Preferential solute transport under variably saturated conditions in a silty loam soil: Is the shallow water table a driving factor?

Abstract

A shallow water table might enhance preferential solute movement by modifying both the water flow and solute dynamics. In this study, we estimated soil hydraulic and solute transport parameters through a tracer experiment in lysimeters comparing different water table levels. In a set-up of 12 lysimeters, the bottom boundary condition was set as a water table depth of 120 cm, or 60 cm, or as free drainage. A tracer solution of bromide (250 mg l−1, 40 mm) was added to each lysimeter and soil water was sampled with suction cups at different depths for the following 174 days. Soil water content and matric potential were monitored using TDR probes and electronic tensiometers at the same depths.
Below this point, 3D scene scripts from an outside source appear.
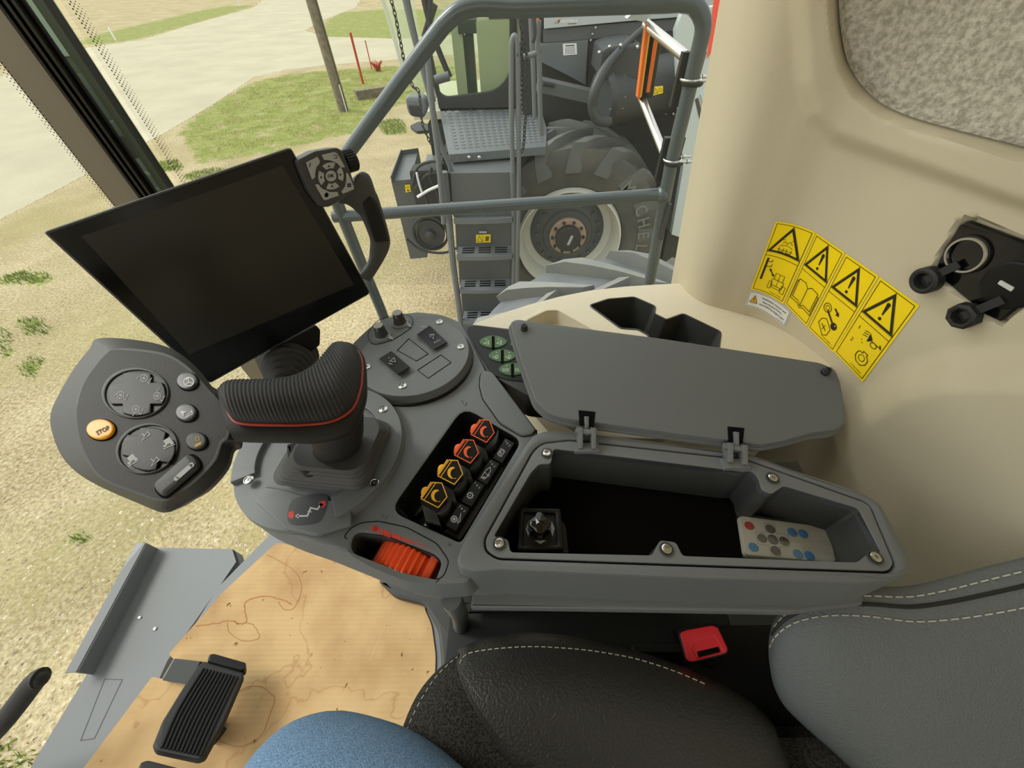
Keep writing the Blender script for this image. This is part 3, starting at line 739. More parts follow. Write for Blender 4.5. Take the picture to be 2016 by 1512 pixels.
# ---- discs
DF = hz(ZC + .012)
def worldcirc(fr, c, r, n=72): q = fr.to2(c); return circ(q, r, n)
dc = Vector((-.2755, .286, ZC)); mb = MB(); mb.prism(DF, worldcirc(DF, dc, .112, 90), h0=-.012, h1=-.004, b=.001, flare=.001)
q = DF.to2(dc)
arc = circ(q, .1115, 60, a0=math.radians(-62), a1=math.radians(212)) + circ(q, .082, 60, a0=math.radians(-62), a1=math.radians(212))[::-1]
mb.prism(DF, arc, h0=-.006, h1=.0035, b=.0015)
low_p = DF.poly(rnd([(500, 985), (520, 955), (560, 962), (600, 975), (665, 985), (690, 1000), (690, 1030), (620, 1052), (560, 1040)], 6)); mb.prism(DF, low_p, h0=-.008, h1=-.002, b=.002)
mb.build('lever_base_disc', 'grey_plastic', con)
for x, y in ((490, 945), (737, 951), (755, 806)):
    mb = MB(); screw(mb, DF.up(.0035), x, y, .0062); mb.build('screw', 'steel', con)
p = Print(onfr(DF, -.002), .00015)
p.fill(sm2([(575, 985), (610, 975), (640, 975), (646, 985), (640, 1010), (625, 1030), (580, 1034), (566, 1020)], 3), 0, 1)
p.line([(585, 1016), (605, 1016), (612, 1000), (625, 1003), (632, 993)], 3, 1, 2); p.fill([(581, 1016), (588, 1011), (588, 1021)], 1, 2); p.fill([(638, 993), (628, 990), (632, 998)], 1, 2)
p.fill([(568, 1008), (578, 1006), (580, 1014), (576, 1022), (568, 1019)], 2, 2); p.fill([(629, 988), (639, 985), (643, 993), (636, 1000), (630, 997)], 2, 2)
p.text('N', (610, 1008), 7, -.5, 1, 3, flip=True)
p.build('shift_diagram', ['decal_dark', 'icon_white', 'icon_red'], con)
SD = hz(ZC + .018); sc = SD.px(815, 697); sr = (SD.px(922, 697) - SD.px(708, 697)).length / 2; mb = MB()
mb.prism(SD, worldcirc(SD, sc, sr, 90), h0=-.018, h1=0, b=.0015, flare=.004); swd = mb.build('switch_disc', 'grey_plastic', con)
mb = MB(); mb.prism(SD, worldcirc(SD, sc, sr + .006, 90), h0=-.019, h1=-.014, b=.001); mb.build('disc_gasket', 'black_plastic', con)
for x, y in ((865, 634), (907, 683), (722, 723), (793, 760)):
    mb = MB(); screw(mb, SD, x, y, .0062); mb.build('screw', 'steel', swd)
p = Print(onfr(SD), .0003)
for pl in ([(782, 690), (805, 667), (843, 697), (820, 711)], [(822, 729), (868, 699), (888, 714), (843, 745)], rnd([(722, 660), (740, 632), (790, 616), (814, 625), (812, 645), (770, 672), (732, 680)], 14)): p.line(pl, 1.1, closed=True)
p.build('panel_outlines', 'gap', swd)
for x, y in ((752, 655), (788, 630)):
    c = SD.px(x, y + 6); mb = MB(); mb.lathe(c, SD.n, [(.0165, 0), (.0165, .0015), (.013, .002), (.0112, .003)], 28, 1)
    mb.rings([[c + Vector((math.cos(a) * r_ * (1 + (.03 if j % 2 else -.03)), math.sin(a) * r_ * (1 + (.03 if j % 2 else -.03)), h)) for j in range(40) for a in (2 * math.pi * j / 40,)] for r_, h in ((.0112, .002), (.0095, .012), (.0082, .0235))])
    mb.lathe(c, SD.n, [(.0083, .0235), (.0072, .0245), (0, .0245)], 24, 2); mb.box(c + Vector((-.001, -.0045, .02)), (.0016, .009, .0096), mi=2)
    mb.build('rotary_knob', ['dark_plastic', 'grey_plastic_light', 'icon_grey'], swd)
    Print(onfr(SD, .0022), .0002).fill([(x + 12, y + 2), (x + 20, y + 8), (x + 23, y + 14), (x + 14, y + 12)]).build('knob_scale', 'icon_grey', swd)
for k, pl in enumerate(([(821, 658), (846, 641), (880, 673), (853, 688)], [(746, 706), (770, 691), (806, 722), (782, 737)])):
    a, b, c, d = pl; mb = MB(); fr = SD
    m1 = ((a[0] + d[0]) / 2, (a[1] + d[1]) / 2); m2 = ((b[0] + c[0]) / 2, (b[1] + c[1]) / 2); P = lambda q_, h: fr.px(q_[0], q_[1], h)
    h = (.006, .003, .009) if k else (.009, .003, .006)
    mb.rings([[P(a, 0), P(m1, 0), P(d, 0)], [P(a, h[0]), P(m1, h[1]), P(d, h[2])], [P(b, h[0]), P(m2, h[1]), P(c, h[2])], [P(b, 0), P(m2, 0), P(c, 0)]], closed=False)
    mb.add([P(a, 0), P(m1, 0), P(d, 0), P(d, h[2]), P(m1, h[1]), P(a, h[0])], [(0, 1, 4, 5), (1, 2, 3, 4)]); mb.add([P(b, 0), P(m2, 0), P(c, 0), P(c, h[2]), P(m2, h[1]), P(b, h[0])], [(0, 1, 4, 5), (1, 2, 3, 4)])
    rk = mb.build('rocker_switch', 'black_plastic', swd)
    p = Print(lambda x, y, l: fr.px(x, y, .0055) + fr.n * l, .0006)
    if k == 0:
        p.text('MAN', (836, 645 + 3), 3.4, .1, 0, 9, flip=True); p.text('AUTO', (861, 673), 3.8, -.45, 0, 2, flip=True)
        p.line([(845, 660), (856, 659)], 1.2); p.line([(846, 663), (854, 668)], 1); p.circle((851, 663), 3, .9)
    else:
        p.line([(765, 706), (768, 705)], 1); p.line([(768, 712), (776, 705), (779, 713)], 1, closed=True); p.line([(765, 716), (773, 718)], 1.2)
    p.build('rocker_icon', 'icon_grey', rk)
# ---- green key panel partly under the lid
KP = hz(ZC - .008); mb = MB(); mb.prism(KP, KP.poly(rnd([(906, 638), (925, 640), (1200, 672), (1210, 800), (1040, 782), (985, 752), (958, 735), (918, 668)], 8)), h0=-.05, h1=.004, b=.004)
kp = mb.build('key_panel', 'dark_plastic', con)
mb = MB(); mb.prism(KP, KP.poly(rnd([(918, 650), (935, 645), (1190, 680), (1200, 770), (1000, 752), (970, 742), (938, 690)], 8)), h0=0, h1=.0055); mb.build('key_face', 'black_plastic', kp)
KF = KP.up(.0055)
for x, y, s_ in ((971, 674, 0), (989, 701, 1), (1009, 728, 2), (1032, 678, 3)):
    e = []
    for j in range(28):
        t = 2 * math.pi * j / 28; e.append((x + 27 * math.cos(t) * (1 if True else 1), y + 12 * math.sin(t) * (abs(math.sin(t)) ** .15)))
    mb = MB(); mb.prism(KF, KF.poly(e), h0=0, h1=.002, b=.001); k_ = mb.build('rocker_key', 'green_pad', kp)
    p = Print(onfr(KF, .002), .00015); p.fill([(x - 3, y - 12), (x + 3, y - 12), (x + 3, y + 12), (x - 3, y + 12)], 1, 1)
    for sx in (-13, 12):
        if s_ == 0: p.line([(x + sx - 5, y + 2), (x + sx + 4, y - 3), (x + sx + 4, y + 4)], 1, 0, closed=True); p.line([(x + sx - 3, y - 6), (x + sx + 1, y - 6)], .9)
        elif s_ == 1: p.circle((x + sx + 2, y + 1), 2.6, 1); p.line([(x + sx - 6, y), (x + sx - 2, y + 4), (x + sx + 3, y + 5)], .9); p.line([(x + sx, y - 7), (x + sx + 3, y - 7)], .9)
        else: p.line([(x + sx - 7 + 1.6 * k, y + (4 if k % 2 else -3)) for k in range(9)], .9); p.line([(x + sx, y - 8), (x + sx + 3, y - 8)], .9)
    p.build('key_icon', ['icon_white', 'gap'], kp)
# ------------------------------------------------------------------ multi-function control lever
ZG = 3.005
lev = thing('control_lever', 'dark grey multi-function drive lever with keypad head, ribbed palm grip and red piping', 'lever', Pz(650, 905, ZC + .01))
# accordion boot
mb = MB(); bc = Pz(660, 890, ZC + .004); tcx = Pz(664, 868, ZC + .085)
rs = []
def rrect(c, a, b, rr_, ang=0, n=5):
    o = []
    for sx, sy, a0 in ((1, 1, 0), (-1, 1, 90), (-1, -1, 180), (1, -1, 270)):
        for k in range(n + 1):
            t = math.radians(a0 + 90 * k / n); o.append(((a - rr_) * sx + rr_ * math.cos(t), (b - rr_) * sy + rr_ * math.sin(t)))
    ca, sa = math.cos(ang), math.sin(ang)
    return [Vector((c.x + x * ca - y * sa, c.y + x * sa + y * ca, c.z)) for x, y in o]
NB = 44
for k in range(NB + 1):
    t = k / NB; c = bc.lerp(tcx, t); w_ = .066 * (1 - t) + .044 * t + .0040 * math.sin(t * 2 * math.pi * 6) * (1 - t * .5)
    rs.append(rrect(c, w_, w_ * .82, .02, -.12))
mb.rings(rs, cap1=True); mb.build('boot', 'boot_rubber', lev)
# stem
mb = MB(); rs = []
for (x0, y0, x1, y1), z, dp in (((622, 890, 706, 890), ZC + .06, .022), ((616, 880, 712, 872), ZC + .09, .022), ((612, 860, 716, 848), ZC + .13, .021), ((620, 835, 716, 815), ZG - .012, .018)):
    a, b = Pz(x0, y0, z), Pz(x1, y1, z); m = (a + b) / 2; e = (b - a) / 2; nn = Vector((-e.y, e.x, 0)).normalized() * dp
    rs.append([m + e * math.cos(t) * (1 if abs(math.cos(t)) < .7 else 1) + nn * math.sin(t) for t in (2 * math.pi * j / 28 for j in range(28))])
mb.rings(rs, cap0=True, cap1=True)
mb.prism(hz(ZC + .075), hz(ZC + .075).poly(rnd([(560, 872), (600, 866), (650, 905), (590, 925), (563, 905)], 8)), h0=-.02, h1=0, b=.006)
mb.build('stem', 'head_face', lev)
# smooth grip body
def interp(st, n):
    A = smo([Vector(s[0]) for s in st], n, False); B = smo([Vector(s[1]) for s in st], n, False); H = smo([Vector((s[2], s[3], 0)) for s in st], n, False)
    return A, B, H
st = [((432, 764), (462, 868), .012, .025), ((480, 757), (500, 868), .016, .022), ((540, 756), (560, 868), .018, .016), ((592, 748), (622, 868), .020, .008), ((630, 722), (690, 848), .021, .002), ((650, 695), (718, 790), .02, 0), ((658, 688), (721, 740), .018, 0), ((664, 684), (718, 706), .012, 0), ((674, 681), (704, 684), .006, 0)]
A, B, H = interp(st, 5)
mb = MB(); pill(mb, [Pz(p_.x, p_.y, ZG + h.y) for p_, h in zip(A, H)], [Pz(p_.x, p_.y, ZG + h.y) for p_, h in zip(B, H)], [h.x * .75 for h in H], Vector((0, 0, 1)), 9, low=1.5)
mb.build('grip_body', 'head_face', lev)
st = [((439, 768), (443, 785), .008, .027), ((449, 760), (454, 820), .014, .026), ((470, 755), (476, 834), .0185, .0245), ((540, 754), (548, 837), .0205, .018), ((590, 747), (604, 836), .0225, .010), ((622, 728), (655, 829), .0235, .004), ((641, 704), (693, 806), .023, .002), ((652, 689), (709, 768), .021, .001), ((659, 683), (713, 734), .018, .001), ((668, 680), (712, 708), .013, .001), ((680, 680), (702, 686), .007, .001)]
A, B, H = interp(st, 22); n = len(A)
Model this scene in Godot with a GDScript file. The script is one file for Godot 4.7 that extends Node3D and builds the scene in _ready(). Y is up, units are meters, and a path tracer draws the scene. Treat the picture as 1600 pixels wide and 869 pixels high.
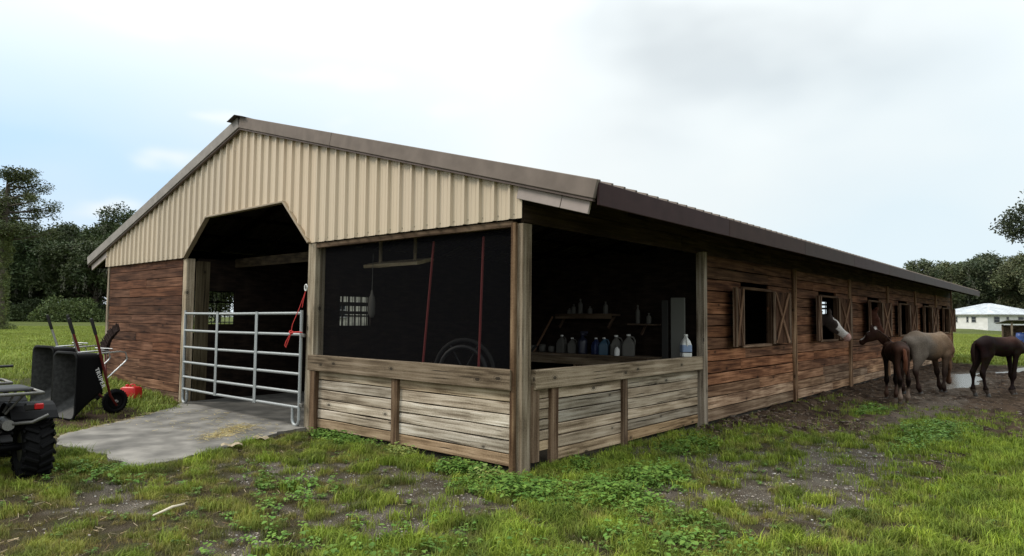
extends Node3D

# Stable yard: metal-roofed timber horse barn seen from its corner. Origin = outer foot of the barn's near corner post,
# front wall runs along -X, stall wall runs along -Z, y up, metres.

const BW := 12.07      # barn width (front)
const BL := 29.1       # barn length
const D1 := 3.93       # right side of the front doorway
const D2 := 8.05       # left side of the front doorway
const WALL := 2.67     # underside of the metal gable
const RIDGE := 4.87
const SLOPE := 0.279
const EAVE := 0.985

var rng := RandomNumberGenerator.new()
var taken := {}
var M := {}
var noise_a := FastNoiseLite.new()
var noise_b := FastNoiseLite.new()
var noise_c := FastNoiseLite.new()
var noise_d := FastNoiseLite.new()


# ------------------------------------------------------------------ mesh builder
class G:
	var v := PackedVector3Array()
	var n := PackedVector3Array()
	var u := PackedVector2Array()
	var c := PackedColorArray()
	var i := PackedInt32Array()
	var tint := Color.WHITE
	var uo := Vector2.ZERO

	func put(p: Vector3, uv := Vector2.ZERO, col = null) -> int:
		v.append(p)
		u.append(uv + uo)
		c.append(tint if col == null else col)
		return v.size() - 1

	# counter-clockwise seen from outside
	func tri_i(a: int, b: int, d: int) -> void:
		i.append(a)
		i.append(d)
		i.append(b)

	func quad(a: Vector3, b: Vector3, d: Vector3, e: Vector3, ua := Vector2(0, 0), ub := Vector2(1, 0), ud := Vector2(1, 1), ue := Vector2(0, 1)) -> void:
		var k := put(a, ua)
		put(b, ub)
		put(d, ud)
		put(e, ue)
		tri_i(k, k + 1, k + 2)
		tri_i(k, k + 2, k + 3)

	func tri(a: Vector3, b: Vector3, d: Vector3, ua := Vector2(0, 0), ub := Vector2(1, 0), ud := Vector2(1, 1)) -> void:
		var k := put(a, ua)
		put(b, ub)
		put(d, ud)
		tri_i(k, k + 1, k + 2)

	# box with chamfered edges; size along the axes of xf
	func box(xf: Transform3D, s: Vector3, bev := 0.006) -> void:
		var h := s * 0.5
		bev = minf(bev, minf(h.x, minf(h.y, h.z)) * 0.6)
		for ax in 3:
			var a1 := (ax + 1) % 3
			var a2 := (ax + 2) % 3
			for sg in [-1.0, 1.0]:
				var q := []
				for k in 4:
					var p := Vector3.ZERO
					p[ax] = sg * h[ax]
					p[a1] = (h[a1] - bev) * (1.0 if k == 1 or k == 2 else -1.0)
					p[a2] = (h[a2] - bev) * (1.0 if k >= 2 else -1.0)
					q.append(p)
				if sg < 0:
					q.reverse()
				var t := []
				for p in q:
					t.append(Vector2(p[a1] if a1 == 0 or ax == 0 else p[a2], p[a2] if a1 == 0 or ax == 0 else p[a1]))
				quad(xf * q[0], xf * q[1], xf * q[2], xf * q[3], t[0], t[1], t[2], t[3])
		if bev <= 0.0:
			return
		for ax in 3:      # the twelve chamfers
			var a1 := (ax + 1) % 3
			var a2 := (ax + 2) % 3
			for s1 in [-1.0, 1.0]:
				for s2 in [-1.0, 1.0]:
					var q := []
					for k in 4:
						var p := Vector3.ZERO
						p[ax] = (h[ax] - bev) * (-1.0 if k == 0 or k == 3 else 1.0)
						p[a1] = s1 * (h[a1] - (bev if k >= 2 else 0.0))
						p[a2] = s2 * (h[a2] - (0.0 if k >= 2 else bev))
						q.append(p)
					if s1 * s2 < 0:
						q.reverse()
					quad(xf * q[0], xf * q[1], xf * q[2], xf * q[3], Vector2(q[0][ax], 0), Vector2(q[1][ax], 0), Vector2(q[2][ax], 0.01), Vector2(q[3][ax], 0.01))

	# swept round tube, smooth; radii per point; sides flattened by fl across the second axis
	func tube(pts: Array, radii: Array, sides := 8, caps := true, fl := 1.0, up := Vector3.ZERO) -> void:
		var m := pts.size()
		var base := v.size()
		var ref := up
		var along := 0.0
		for k in m:
			var d: Vector3 = (pts[mini(k + 1, m - 1)] - pts[maxi(k - 1, 0)]).normalized()
			if ref == Vector3.ZERO:
				ref = Vector3.UP if absf(d.y) < 0.9 else Vector3.RIGHT
			var x := d.cross(ref).normalized()
			var y := x.cross(d).normalized()
			ref = y
			if k > 0:
				along += pts[k].distance_to(pts[k - 1])
			for s in sides:
				var a := TAU * s / sides
				put(pts[k] + (x * cos(a) + y * sin(a) * fl) * radii[k], Vector2(along, float(s) / sides))
		for k in m - 1:
			for s in sides:
				var a := base + k * sides + s
				var b := base + k * sides + (s + 1) % sides
				tri_i(a, b, b + sides)
				tri_i(a, b + sides, a + sides)
		if caps:
			for e in [0, m - 1]:
				var ce := put(pts[e], Vector2.ZERO)
				var f := v.size()
				for s in sides:
					put(v[base + e * sides + s], u[base + e * sides + s] - uo)
				for s in sides:
					if e == 0:
						tri_i(ce, f + (s + 1) % sides, f + s)
					else:
						tri_i(ce, f + s, f + (s + 1) % sides)

	# profile of (radius, height) turned about the y axis of xf
	func lathe(prof: Array, xf: Transform3D, sides := 16, sx := 1.0, sz := 1.0) -> void:
		var base := v.size()
		for k in prof.size():
			for s in sides:
				var a := TAU * s / sides
				put(xf * Vector3(cos(a) * prof[k].x * sx, prof[k].y, -sin(a) * prof[k].x * sz), Vector2(float(s) / sides, prof[k].y))
		for k in prof.size() - 1:
			for s in sides:
				var a := base + k * sides + s
				var b := base + k * sides + (s + 1) % sides
				tri_i(a, b, b + sides)
				tri_i(a, b + sides, a + sides)

	func commit(mat: Material) -> ArrayMesh:
		if n.size() != v.size():
			n.resize(v.size())
			n.fill(Vector3.ZERO)
			for k in range(0, i.size(), 3):
				var a := i[k]
				var b := i[k + 1]
				var d := i[k + 2]
				var f := (v[d] - v[a]).cross(v[b] - v[a])
				n[a] += f
				n[b] += f
				n[d] += f
			for k in n.size():
				n[k] = n[k].normalized() if n[k].length_squared() > 1e-20 else Vector3.UP
		var arr := []
		arr.resize(Mesh.ARRAY_MAX)
		arr[Mesh.ARRAY_VERTEX] = v
		arr[Mesh.ARRAY_NORMAL] = n
		arr[Mesh.ARRAY_TEX_UV] = u
		arr[Mesh.ARRAY_COLOR] = c
		arr[Mesh.ARRAY_INDEX] = i
		var m := ArrayMesh.new()
		m.add_surface_from_arrays(Mesh.PRIMITIVE_TRIANGLES, arr)
		m.surface_set_material(0, mat)
		return m


func numbered(called: String) -> String:
	if not taken.has(called):
		taken[called] = 0
		return called
	taken[called] += 1
	return "%s_%03d" % [called, taken[called]]


func obj(called: String, g, mat: Material, parent: Node3D = null) -> MeshInstance3D:
	var o := MeshInstance3D.new()
	o.name = called if parent else numbered(called)
	o.mesh = g if g is Mesh else g.commit(mat)
	if g is Mesh and mat:
		o.material_override = mat
	(parent if parent else self).add_child(o, true)
	return o


func tag(o: Node, label: String, category := "", group := "", kind := "") -> Node:
	if label:
		o.set_meta("label", label)
	if category:
		o.set_meta("category", category)
	if group:
		o.set_meta("group", group)
	if kind:
		o.set_meta("kind", kind)
	return o


func thing(called: String, label: String, category: String, at := Vector3.ZERO, turn := 0.0, group := "") -> Node3D:
	var o := Node3D.new()
	o.name = numbered(called)
	add_child(o)
	o.position = at
	o.rotation.y = turn
	tag(o, label, category, group)
	return o


func node(called: String, parent: Node3D, at := Vector3.ZERO) -> Node3D:
	var o := Node3D.new()
	o.name = called
	o.position = at
	parent.add_child(o, true)
	return o


func at(x: float, y: float, z: float) -> Transform3D:
	return Transform3D(Basis(), Vector3(x, y, z))


func rot(x: float, y: float, z: float, ang: Vector3) -> Transform3D:
	return Transform3D(Basis.from_euler(ang), Vector3(x, y, z))


# a frame whose x axis points along d (for bars), y as near to up as can be
func along(p: Vector3, d: Vector3, up := Vector3.UP) -> Transform3D:
	var x := d.normalized()
	if absf(x.dot(up)) > 0.98:
		up = Vector3.RIGHT
	var z := x.cross(up).normalized()
	return Transform3D(Basis(x, z.cross(x), z), p)


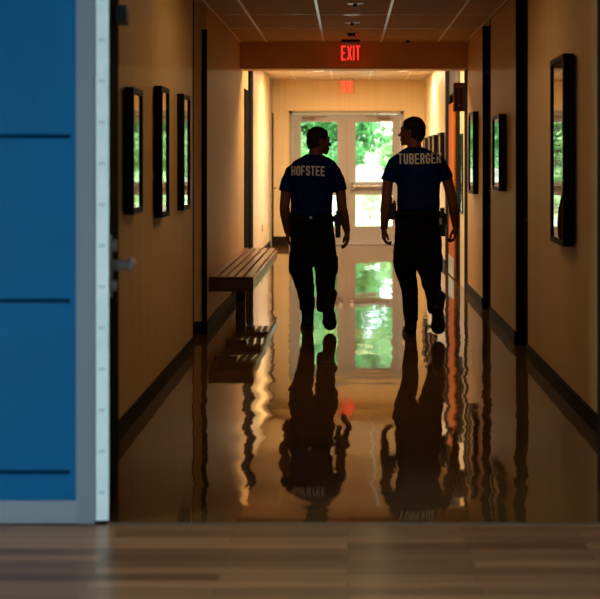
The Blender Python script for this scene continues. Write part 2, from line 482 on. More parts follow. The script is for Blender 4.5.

Soil hydraulic and solute transport parameters in different soil layers were estimated by inverse modeling using HYDRUS 1D. Soil hydraulic parameters were estimated from the Mualem-van Genuchten equations, while both the advection–dispersion (ADE) and physical non-equilibrium mobile-immobile water (MIM) models were used to describe the solute transport. Moreover, the soil pore network was analyzed by means of 3D X-ray microtomography. Results showed different solute dynamics between contrasting water table managements. With free drainage, solute in the immobile domain was negligible, and its transport was fully associated with the mobile water flow. In contrast, a shallow water table affected the tracer transport, by modifying a) the soil pore network, with an increase of the macropores and a reduction of the pore connectivity; b) the flow field, with an increase of immobile water and a reduction of αMIM, indicating slow exchange between mobile and immobile regions, in turn promoting preferential pathways. Hence, groundwater pollution might be worsened by preferential solute transport of agrochemicals occurring with shallow water table conditions.